Jeudi soir, enfin, certains pendulaires interrogés par la RTS toujours à la gare Cornavin ont confié être partis du travail plus tôt pour ne pas arriver trop tard chez eux. De manière générale, les personnes interrogées étaient plutôt philosophes, même si beaucoup dénonçaient le manque d'informations, que ce soit sur l'application des CFF, le site internet ou dans les gares.
Tunnel Morges-Perroy: un petit bout du chemin seulement
Le 9 novembre 2021, un trou apparaît en plein milieu des voies à Tolochenaz. Les trains ne circulent plus dans les deux sens entre Lausanne et Genève. Il faudra plusieurs jours pour rétablir complètement le trafic.

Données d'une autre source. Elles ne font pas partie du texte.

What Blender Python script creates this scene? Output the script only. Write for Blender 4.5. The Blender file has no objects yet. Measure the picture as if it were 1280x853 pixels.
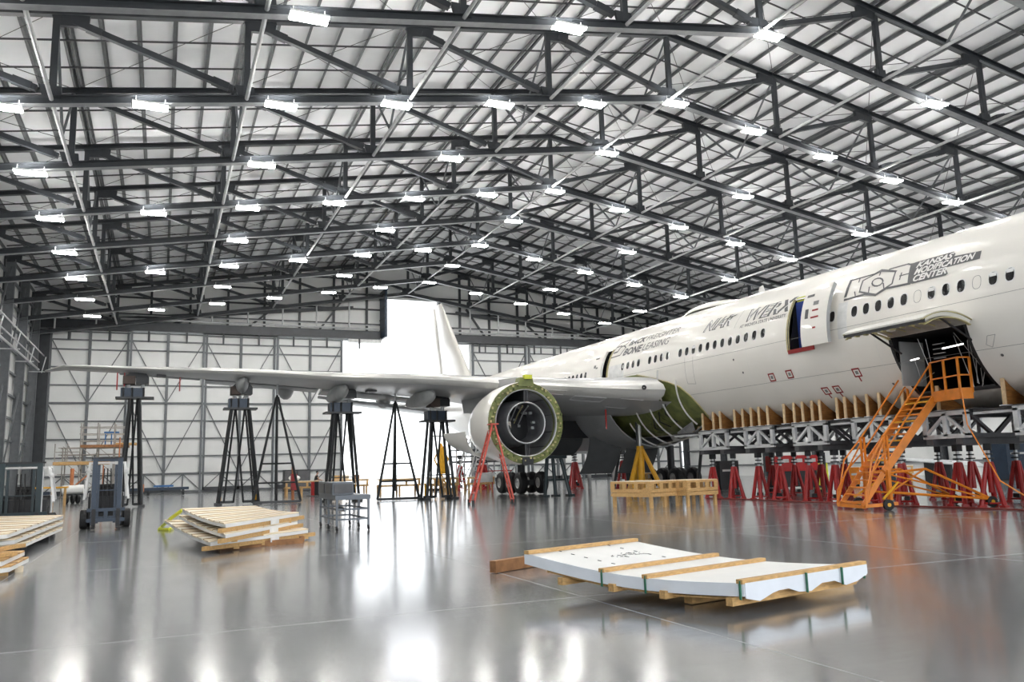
import bpy, bmesh, math, random
from mathutils import Vector, Matrix
random.seed(7)
R = math.radians
SC = bpy.context.scene
COL = SC.collection

# ------------------------------------------------------------------ camera
EYE = 1.65
cam_data = bpy.data.cameras.new('camera'); cam = bpy.data.objects.new('camera', cam_data); COL.objects.link(cam)
YAW, PITCH, ROLL = .4062, .154, -.027
_fw = Vector((math.sin(YAW)*math.cos(PITCH), math.cos(YAW)*math.cos(PITCH), math.sin(PITCH)))
_r = Vector((math.cos(YAW), -math.sin(YAW), 0)); _u = _r.cross(_fw)
_r2 = _r*math.cos(ROLL)+_u*math.sin(ROLL); _u2 = _u*math.cos(ROLL)-_r*math.sin(ROLL)
M = Matrix((_r2, _u2, -_fw)).transposed().to_4x4(); M.translation = (0, 0, EYE)
cam.matrix_world = M
cam_data.sensor_width = 36; cam_data.lens = 36*1017.3/1280; cam_data.clip_end = 600
SC.camera = cam

# ------------------------------------------------------------------ world, exposure
SC.view_settings.view_transform = 'Standard'; SC.view_settings.look = 'None'
SC.view_settings.gamma = 1; SC.view_settings.use_curve_mapping = False
SC.view_settings.exposure = 0.95
w = bpy.data.worlds.new('sky'); SC.world = w; w.use_nodes = True
nt = w.node_tree; bg = nt.nodes['Background']
tc = nt.nodes.new('ShaderNodeTexCoord'); nz = nt.nodes.new('ShaderNodeTexNoise'); nz.inputs['Scale'].default_value = 1.5
mx = nt.nodes.new('ShaderNodeMixRGB'); mx.inputs[1].default_value = (.86, .93, 1, 1); mx.inputs[2].default_value = (1, 1, 1, 1)
nt.links.new(tc.outputs['Generated'], nz.inputs['Vector']); nt.links.new(nz.outputs['Fac'], mx.inputs[0])
nt.links.new(mx.outputs[0], bg.inputs['Color']); bg.inputs['Strength'].default_value = 1.7
LAMP = 60.0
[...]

>> Relire : La ligne CFF Lausanne-Genève ne sera pas rétablie avant vendredi
Depuis, le problème a été pris en main à Berne. Cet été, le Conseil fédéral a annoncé le financement d'un tunnel de contournement entre Perroy et Morges, pour un coût de 1,3 milliard de francs. Il doit voir le jour au mieux d'ici 2035.
Pour certains élus, il faut cependant en faire davantage. Ce qui a été accepté est une première étape, un bout du chemin qui ne représente qu'une partie de la ligne qui relie la capitale genevoise à la capitale vaudoise. "Avec Roger Nordmann, nous avons déposé une motion pour s'assurer que les études et les travaux se réalisent sur la totalité de la ligne Lausanne-Genève, afin qu'on construise une nouvelle ligne qui soit complètement indépendante du réseau actuel", a expliqué le conseiller aux Etats Olivier Français (PLR/VD) jeudi dans le 19h30.

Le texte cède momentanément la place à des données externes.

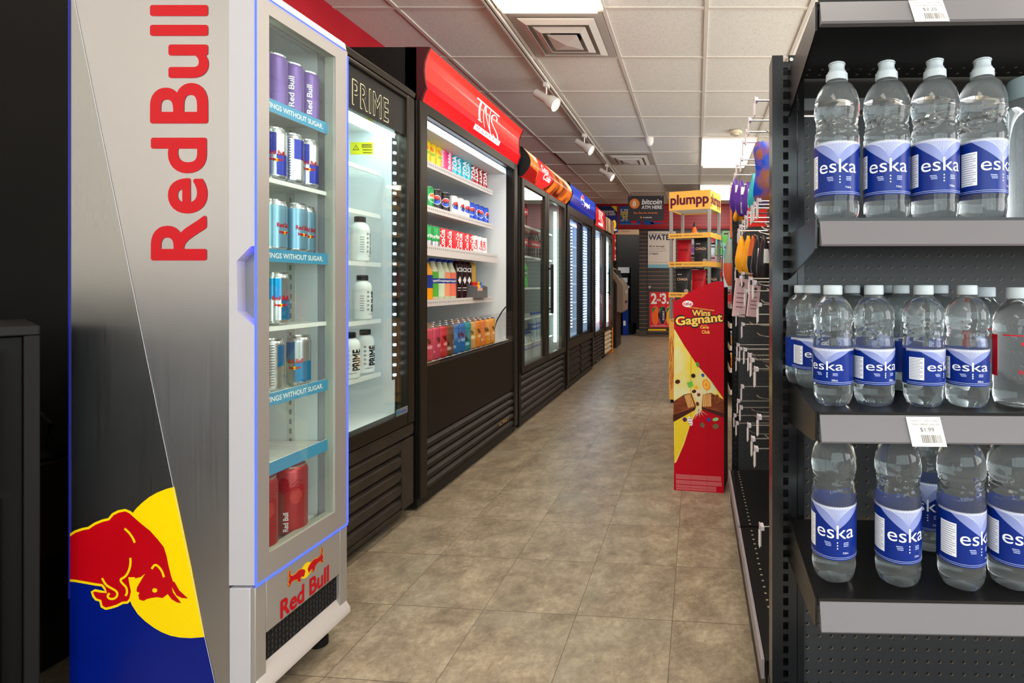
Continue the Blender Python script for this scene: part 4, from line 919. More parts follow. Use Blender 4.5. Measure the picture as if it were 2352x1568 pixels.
def board(name, x0, x1, z0, z1, Y, mat, label, cat, draw=None, lay=.0012, th=.006, rz=0):
    w_ = x1-x0; t = thing(name, ((x0+x1)/2, Y, (z0+z1)/2), label, cat, rz=rz)
    hh = (z1-z0)/2; b = MB().box(-w_/2, w_/2, 0, th, -hh, hh, mat)
    f = Flat()
    if draw: draw(f, w_/2, hh)
    b.flat(f, onY(0, lay)); b.build('panel', t); return t
def pw(x, Y=YB): return (x-PX)*Y/F
def pz(y, Y=YB): return CH-(y-PY)*Y/F
NAVY = M('poster_navy', (22, 42, 96), .4); TEALB = M('poster_blue', (30, 80, 150), .4); LY = M('poster_yellow', (240, 210, 40), .4); LW = M('poster_white', (226, 226, 220), .5)
def lot1(f, a, b): f.poly([(a, b), (a-.12, b), (a, b-.12)], LY, 1).text('WINNING', .02, b*.45, .26, .05, LW, 1, .03).text('TICKETS HERE!', .0, b*.18, a*1.7, .055, LW, 1, .03).rect(-a*.1, a*.8, -b*.35, -b*.12, LW, 1)
board('poster', pw(1372), pw(1417), pz(521), pz(473), YB-.01, NAVY, 'navy winning tickets poster at the far left of the red wall', 'poster', lot1)
def lot2(f, a, b):
    f.text('7.75', -a*.55, b*.55, .16, .055, LW, 1, .04)
    for i, s in enumerate(('WINNING', 'TICKETS', 'SOLD')): f.text(s, -a*.35, b*(.3-.28*i), .24 if i < 2 else .15, .06, LY, 1, .04)
    f.text('LAST YEAR', -a*.45, -b*.55, .2, .03, LW, 1, .02)
    f.poly([(a*.2, -b), (a*.05, -b*.3), (a*.75, -b*.3), (a*.6, -b)], M('poster_red', (206, 30, 34), .4), 1).rect(-a, a, -b, -b*.9, M('poster_light', (60, 130, 180), .4), 2)
board('poster', pw(1423), pw(1471), pz(515.5), pz(474), YB-.01, TEALB, 'blue lottery poster with yellow letters partly behind the hanging sign', 'poster', lot2)
def lot3(f, a, b): f.poly([(-a, -b), (-a, -b*.2), (0, -b*.6), (0, -b)], TEALB, 1).rect(-.02, a*.95, -b*.5, -b*.3, LY, 1).rect(a*.8, a*.98, -b*.1, b*.8, LW, 1).rect(-a*.3, a*.9, -b*.9, -b*.7, TEALB, 1)
board('poster', pw(1478), pw(1525), pz(516), pz(480), YB-.01, RDP, 'red and blue poster mostly hidden behind the hanging sign', 'poster', lot3)
def water(f, a, b):
    f.rect(-a, a, -b, -b*.85, M('sea_blue', (120, 170, 184), .5), 1)
    for i in range(8): f.ell(-a+a*.125+i*a*.25, -b*.84, a*.125, b*.035, M('sea_blue'), 2, 12)
    f.text('POURING THE FACTS ABOUT', 0, b*.87, a*1.85, .022, DARK, 1, .01).text('WATER', -.01, b*.67, a*1.85, .115, M('poster_ink', (40, 36, 56), .5), 1, .05)
    f.text('$2 is enough', -a*.35, b*.17, a*1.1, .045, M('poster_ink'), 1, .02).text('to provide clean', -a*.3, b*.03, a*1.2, .03, M('faint_ink', (130, 124, 136), .5), 1, .01).text('drinking water for', -a*.25, -b*.09, a*1.3, .03, M('faint_ink'), 1, .01).text('2 Years!', -a*.6, -b*.22, a*.65, .045, M('poster_ink'), 1, .02)
    f.text('Inspire Change. Choose Today.', -a*.25, -b*.7, a*1.3, .024, M('faint_ink'), 1, .01)
board('poster', pw(1488.5), pw(1552), pz(615), pz(531), YB-.01, M('poster_beige', (206, 194, 184), .5), 'beige water facts poster on the black slatted door', 'poster', water)
def two(f, a, b):
    f.rect(-a*.9, a*.9, -b*.92, b*.92, M('poster_pink', (220, 90, 90), .4), 1).rect(-a*.88, a*.88, -b*.91, b*.91, M('poster_red'), 2)
    f.text('2', -a*.6, b*.58, a*.42, .22, LW, 3, .06).text('FOR', -a*.25, b*.5, a*.3, .05, LW, 3, .03).text('$', -a*.12, b*.74, a*.15, .08, LW, 3, .04).text('3.', a*.2, b*.58, a*.5, .22, LW, 3, .06).text('50', a*.66, b*.72, a*.36, .11, LW, 3, .05)
    for i, (x, c) in enumerate(((-a*.5, (236, 100, 30)), (0, (44, 30, 54)), (a*.5, (240, 160, 30)))):
        f.ell(x, -b*.3, a*.26+.008, b*.5+.008, M('poster_pink'), 3, 20); f.poly(smoothpoly([(x-a*.2, -b*.75), (x+a*.2, -b*.75), (x+a*.22, .08*b), (x+a*.12, b*.16), (x-a*.12, b*.16), (x-a*.22, .08*b)], 1), M('poster_can_%d' % i, c, .4), 4)
        f.poly([(x-a*.2, b*.08), (x-a*.2, -b*.2), (x+a*.05, b*.14)], M('poster_green', (30, 120, 60), .4), 5)
    f.text('START', a*.08, -b*.3, b*.5, a*.12, LW, 6, .03, rot=pi/2)
    f.text('ANY FLAVOUR START 473ML', -.02, -b*.84, a*1.5, .02, LW, 3, .01)
board('poster', pw(1489), pw(1554), pz(755), pz(667), YB-.01, M('frame_dark', (56, 46, 48), .5), 'red two for three fifty price poster in dark frame low on the door', 'poster', two)
t = board('sticker', pw(1489), pw(1530), pz(759), pz(754), YB-.01, M('sticker_gold', (226, 180, 30), .4), 'thin yellow strip just under the red price poster', 'sticker')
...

Rail et route en concurrence?
Alors qu'il faudrait construire entièrement une nouvelle ligne ferroviaire sur l'Arc lémanique, près d'un milliard de francs ont été débloqués dans le même temps pour élargir l’autoroute sur 19 km, ce qui suscite parfois l’incompréhension.
Olivier Français estime lui nécessaire un bon équilibre entre voiture et train, invitant à ne pas réveiller la guerre entre route et rail. Et le temps presse: 35'000 pendulaires supplémentaires transiteront entre Lausanne et Genève d'ici 2030.